DATA EXCERPT:

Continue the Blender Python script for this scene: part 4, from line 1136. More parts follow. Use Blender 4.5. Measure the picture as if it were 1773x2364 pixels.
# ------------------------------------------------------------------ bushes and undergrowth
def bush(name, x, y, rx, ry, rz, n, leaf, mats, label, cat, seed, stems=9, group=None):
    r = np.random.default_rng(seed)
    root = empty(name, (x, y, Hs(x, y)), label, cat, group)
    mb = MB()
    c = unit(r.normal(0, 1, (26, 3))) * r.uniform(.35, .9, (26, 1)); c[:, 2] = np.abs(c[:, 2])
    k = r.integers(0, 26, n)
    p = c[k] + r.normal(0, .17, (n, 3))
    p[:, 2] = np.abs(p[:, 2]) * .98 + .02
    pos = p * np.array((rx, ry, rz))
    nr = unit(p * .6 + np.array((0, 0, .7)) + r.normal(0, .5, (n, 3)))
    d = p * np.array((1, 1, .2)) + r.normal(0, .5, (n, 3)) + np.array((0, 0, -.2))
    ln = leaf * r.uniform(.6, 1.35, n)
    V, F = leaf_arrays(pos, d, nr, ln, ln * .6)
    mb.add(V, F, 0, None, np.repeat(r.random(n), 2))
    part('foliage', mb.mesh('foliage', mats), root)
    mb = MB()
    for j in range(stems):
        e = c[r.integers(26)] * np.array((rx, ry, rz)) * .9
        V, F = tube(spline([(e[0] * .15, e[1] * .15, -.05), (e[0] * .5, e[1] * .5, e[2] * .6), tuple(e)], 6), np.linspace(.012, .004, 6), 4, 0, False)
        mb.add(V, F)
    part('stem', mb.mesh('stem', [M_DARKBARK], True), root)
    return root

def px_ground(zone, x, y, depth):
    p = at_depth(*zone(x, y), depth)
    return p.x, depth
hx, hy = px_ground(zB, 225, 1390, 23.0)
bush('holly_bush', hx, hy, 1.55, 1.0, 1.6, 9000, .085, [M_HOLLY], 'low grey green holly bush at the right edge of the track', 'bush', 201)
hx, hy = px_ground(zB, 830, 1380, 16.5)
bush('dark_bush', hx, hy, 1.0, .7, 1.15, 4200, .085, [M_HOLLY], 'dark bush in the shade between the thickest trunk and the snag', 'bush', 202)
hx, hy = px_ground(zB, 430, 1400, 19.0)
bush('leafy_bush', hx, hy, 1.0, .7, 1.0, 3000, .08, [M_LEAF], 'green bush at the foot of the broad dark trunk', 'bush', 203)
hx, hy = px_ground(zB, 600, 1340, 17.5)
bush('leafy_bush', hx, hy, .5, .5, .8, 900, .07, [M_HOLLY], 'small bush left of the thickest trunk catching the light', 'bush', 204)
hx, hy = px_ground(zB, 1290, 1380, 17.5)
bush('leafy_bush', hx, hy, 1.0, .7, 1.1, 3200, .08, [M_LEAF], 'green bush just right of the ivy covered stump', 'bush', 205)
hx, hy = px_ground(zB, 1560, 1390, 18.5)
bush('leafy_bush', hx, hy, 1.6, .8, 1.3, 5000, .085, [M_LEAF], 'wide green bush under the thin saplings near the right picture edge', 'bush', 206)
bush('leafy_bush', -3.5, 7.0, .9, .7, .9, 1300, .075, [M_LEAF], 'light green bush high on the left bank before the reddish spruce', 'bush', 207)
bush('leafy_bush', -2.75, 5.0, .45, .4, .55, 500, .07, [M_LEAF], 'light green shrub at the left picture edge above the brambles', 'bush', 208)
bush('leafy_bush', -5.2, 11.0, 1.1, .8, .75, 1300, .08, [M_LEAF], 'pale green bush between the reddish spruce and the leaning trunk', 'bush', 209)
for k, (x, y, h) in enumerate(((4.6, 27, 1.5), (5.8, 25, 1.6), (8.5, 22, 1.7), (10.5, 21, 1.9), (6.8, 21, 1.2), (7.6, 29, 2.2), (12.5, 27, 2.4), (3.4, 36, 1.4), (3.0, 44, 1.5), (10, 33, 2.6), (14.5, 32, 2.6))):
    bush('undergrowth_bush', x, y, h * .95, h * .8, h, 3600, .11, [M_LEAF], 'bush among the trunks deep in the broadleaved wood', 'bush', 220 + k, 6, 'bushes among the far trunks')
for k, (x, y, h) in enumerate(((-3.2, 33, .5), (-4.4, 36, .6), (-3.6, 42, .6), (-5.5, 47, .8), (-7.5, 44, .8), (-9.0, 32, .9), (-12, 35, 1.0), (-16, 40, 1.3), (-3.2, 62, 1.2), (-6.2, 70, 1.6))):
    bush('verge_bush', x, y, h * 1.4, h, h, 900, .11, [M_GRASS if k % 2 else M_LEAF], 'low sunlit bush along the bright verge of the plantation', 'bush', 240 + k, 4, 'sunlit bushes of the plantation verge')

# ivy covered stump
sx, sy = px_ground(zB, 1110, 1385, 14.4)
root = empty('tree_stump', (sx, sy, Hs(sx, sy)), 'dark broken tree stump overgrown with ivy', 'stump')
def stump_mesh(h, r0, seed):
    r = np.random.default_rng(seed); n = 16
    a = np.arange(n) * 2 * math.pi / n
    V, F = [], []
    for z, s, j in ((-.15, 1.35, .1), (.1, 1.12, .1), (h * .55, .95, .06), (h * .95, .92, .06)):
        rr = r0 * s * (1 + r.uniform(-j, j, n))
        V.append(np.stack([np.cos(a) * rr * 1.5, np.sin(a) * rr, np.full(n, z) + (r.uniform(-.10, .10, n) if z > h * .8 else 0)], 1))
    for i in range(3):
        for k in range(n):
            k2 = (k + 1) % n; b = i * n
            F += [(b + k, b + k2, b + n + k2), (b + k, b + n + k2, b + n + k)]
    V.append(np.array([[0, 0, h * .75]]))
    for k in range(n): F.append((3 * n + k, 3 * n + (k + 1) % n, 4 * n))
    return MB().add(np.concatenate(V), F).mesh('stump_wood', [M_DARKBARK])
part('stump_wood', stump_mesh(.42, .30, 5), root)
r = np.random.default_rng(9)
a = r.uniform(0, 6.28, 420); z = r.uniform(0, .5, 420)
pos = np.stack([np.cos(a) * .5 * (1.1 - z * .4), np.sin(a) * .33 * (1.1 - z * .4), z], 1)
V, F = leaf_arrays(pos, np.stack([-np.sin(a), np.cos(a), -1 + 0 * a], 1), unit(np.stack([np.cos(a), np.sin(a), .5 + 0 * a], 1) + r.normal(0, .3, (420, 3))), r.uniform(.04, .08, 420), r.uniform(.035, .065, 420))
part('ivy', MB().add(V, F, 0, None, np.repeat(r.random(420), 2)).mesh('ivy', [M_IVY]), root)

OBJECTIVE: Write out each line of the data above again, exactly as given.

FINAL RESULT:
Continue the Blender Python script for this scene: part 4, from line 1136. More parts follow. Use Blender 4.5. Measure the picture as if it were 1773x2364 pixels.
# ------------------------------------------------------------------ bushes and undergrowth
def bush(name, x, y, rx, ry, rz, n, leaf, mats, label, cat, seed, stems=9, group=None):
    r = np.random.default_rng(seed)
    root = empty(name, (x, y, Hs(x, y)), label, cat, group)
    mb = MB()
    c = unit(r.normal(0, 1, (26, 3))) * r.uniform(.35, .9, (26, 1)); c[:, 2] = np.abs(c[:, 2])
    k = r.integers(0, 26, n)
    p = c[k] + r.normal(0, .17, (n, 3))
    p[:, 2] = np.abs(p[:, 2]) * .98 + .02
    pos = p * np.array((rx, ry, rz))
    nr = unit(p * .6 + np.array((0, 0, .7)) + r.normal(0, .5, (n, 3)))
    d = p * np.array((1, 1, .2)) + r.normal(0, .5, (n, 3)) + np.array((0, 0, -.2))
    ln = leaf * r.uniform(.6, 1.35, n)
    V, F = leaf_arrays(pos, d, nr, ln, ln * .6)
    mb.add(V, F, 0, None, np.repeat(r.random(n), 2))
    part('foliage', mb.mesh('foliage', mats), root)
    mb = MB()
    for j in range(stems):
        e = c[r.integers(26)] * np.array((rx, ry, rz)) * .9
        V, F = tube(spline([(e[0] * .15, e[1] * .15, -.05), (e[0] * .5, e[1] * .5, e[2] * .6), tuple(e)], 6), np.linspace(.012, .004, 6), 4, 0, False)
        mb.add(V, F)
    part('stem', mb.mesh('stem', [M_DARKBARK], True), root)
    return root

def px_ground(zone, x, y, depth):
    p = at_depth(*zone(x, y), depth)
    return p.x, depth
hx, hy = px_ground(zB, 225, 1390, 23.0)
bush('holly_bush', hx, hy, 1.55, 1.0, 1.6, 9000, .085, [M_HOLLY], 'low grey green holly bush at the right edge of the track', 'bush', 201)
hx, hy = px_ground(zB, 830, 1380, 16.5)
bush('dark_bush', hx, hy, 1.0, .7, 1.15, 4200, .085, [M_HOLLY], 'dark bush in the shade between the thickest trunk and the snag', 'bush', 202)
hx, hy = px_ground(zB, 430, 1400, 19.0)
bush('leafy_bush', hx, hy, 1.0, .7, 1.0, 3000, .08, [M_LEAF], 'green bush at the foot of the broad dark trunk', 'bush', 203)
hx, hy = px_ground(zB, 600, 1340, 17.5)
bush('leafy_bush', hx, hy, .5, .5, .8, 900, .07, [M_HOLLY], 'small bush left of the thickest trunk catching the light', 'bush', 204)
hx, hy = px_ground(zB, 1290, 1380, 17.5)
bush('leafy_bush', hx, hy, 1.0, .7, 1.1, 3200, .08, [M_LEAF], 'green bush just right of the ivy covered stump', 'bush', 205)
hx, hy = px_ground(zB, 1560, 1390, 18.5)
bush('leafy_bush', hx, hy, 1.6, .8, 1.3, 5000, .085, [M_LEAF], 'wide green bush under the thin saplings near the right picture edge', 'bush', 206)
bush('leafy_bush', -3.5, 7.0, .9, .7, .9, 1300, .075, [M_LEAF], 'light green bush high on the left bank before the reddish spruce', 'bush', 207)
bush('leafy_bush', -2.75, 5.0, .45, .4, .55, 500, .07, [M_LEAF], 'light green shrub at the left picture edge above the brambles', 'bush', 208)
bush('leafy_bush', -5.2, 11.0, 1.1, .8, .75, 1300, .08, [M_LEAF], 'pale green bush between the reddish spruce and the leaning trunk', 'bush', 209)
for k, (x, y, h) in enumerate(((4.6, 27, 1.5), (5.8, 25, 1.6), (8.5, 22, 1.7), (10.5, 21, 1.9), (6.8, 21, 1.2), (7.6, 29, 2.2), (12.5, 27, 2.4), (3.4, 36, 1.4), (3.0, 44, 1.5), (10, 33, 2.6), (14.5, 32, 2.6))):
    bush('undergrowth_bush', x, y, h * .95, h * .8, h, 3600, .11, [M_LEAF], 'bush among the trunks deep in the broadleaved wood', 'bush', 220 + k, 6, 'bushes among the far trunks')
for k, (x, y, h) in enumerate(((-3.2, 33, .5), (-4.4, 36, .6), (-3.6, 42, .6), (-5.5, 47, .8), (-7.5, 44, .8), (-9.0, 32, .9), (-12, 35, 1.0), (-16, 40, 1.3), (-3.2, 62, 1.2), (-6.2, 70, 1.6))):
    bush('verge_bush', x, y, h * 1.4, h, h, 900, .11, [M_GRASS if k % 2 else M_LEAF], 'low sunlit bush along the bright verge of the plantation', 'bush', 240 + k, 4, 'sunlit bushes of the plantation verge')

# ivy covered stump
sx, sy = px_ground(zB, 1110, 1385, 14.4)
root = empty('tree_stump', (sx, sy, Hs(sx, sy)), 'dark broken tree stump overgrown with ivy', 'stump')
def stump_mesh(h, r0, seed):
    r = np.random.default_rng(seed); n = 16
    a = np.arange(n) * 2 * math.pi / n
    V, F = [], []
    for z, s, j in ((-.15, 1.35, .1), (.1, 1.12, .1), (h * .55, .95, .06), (h * .95, .92, .06)):
        rr = r0 * s * (1 + r.uniform(-j, j, n))
        V.append(np.stack([np.cos(a) * rr * 1.5, np.sin(a) * rr, np.full(n, z) + (r.uniform(-.10, .10, n) if z > h * .8 else 0)], 1))
    for i in range(3):
        for k in range(n):
            k2 = (k + 1) % n; b = i * n
            F += [(b + k, b + k2, b + n + k2), (b + k, b + n + k2, b + n + k)]
    V.append(np.array([[0, 0, h * .75]]))
    for k in range(n): F.append((3 * n + k, 3 * n + (k + 1) % n, 4 * n))
    return MB().add(np.concatenate(V), F).mesh('stump_wood', [M_DARKBARK])
part('stump_wood', stump_mesh(.42, .30, 5), root)
r = np.random.default_rng(9)
a = r.uniform(0, 6.28, 420); z = r.uniform(0, .5, 420)
pos = np.stack([np.cos(a) * .5 * (1.1 - z * .4), np.sin(a) * .33 * (1.1 - z * .4), z], 1)
V, F = leaf_arrays(pos, np.stack([-np.sin(a), np.cos(a), -1 + 0 * a], 1), unit(np.stack([np.cos(a), np.sin(a), .5 + 0 * a], 1) + r.normal(0, .3, (420, 3))), r.uniform(.04, .08, 420), r.uniform(.035, .065, 420))
part('ivy', MB().add(V, F, 0, None, np.repeat(r.random(420), 2)).mesh('ivy', [M_IVY]), root)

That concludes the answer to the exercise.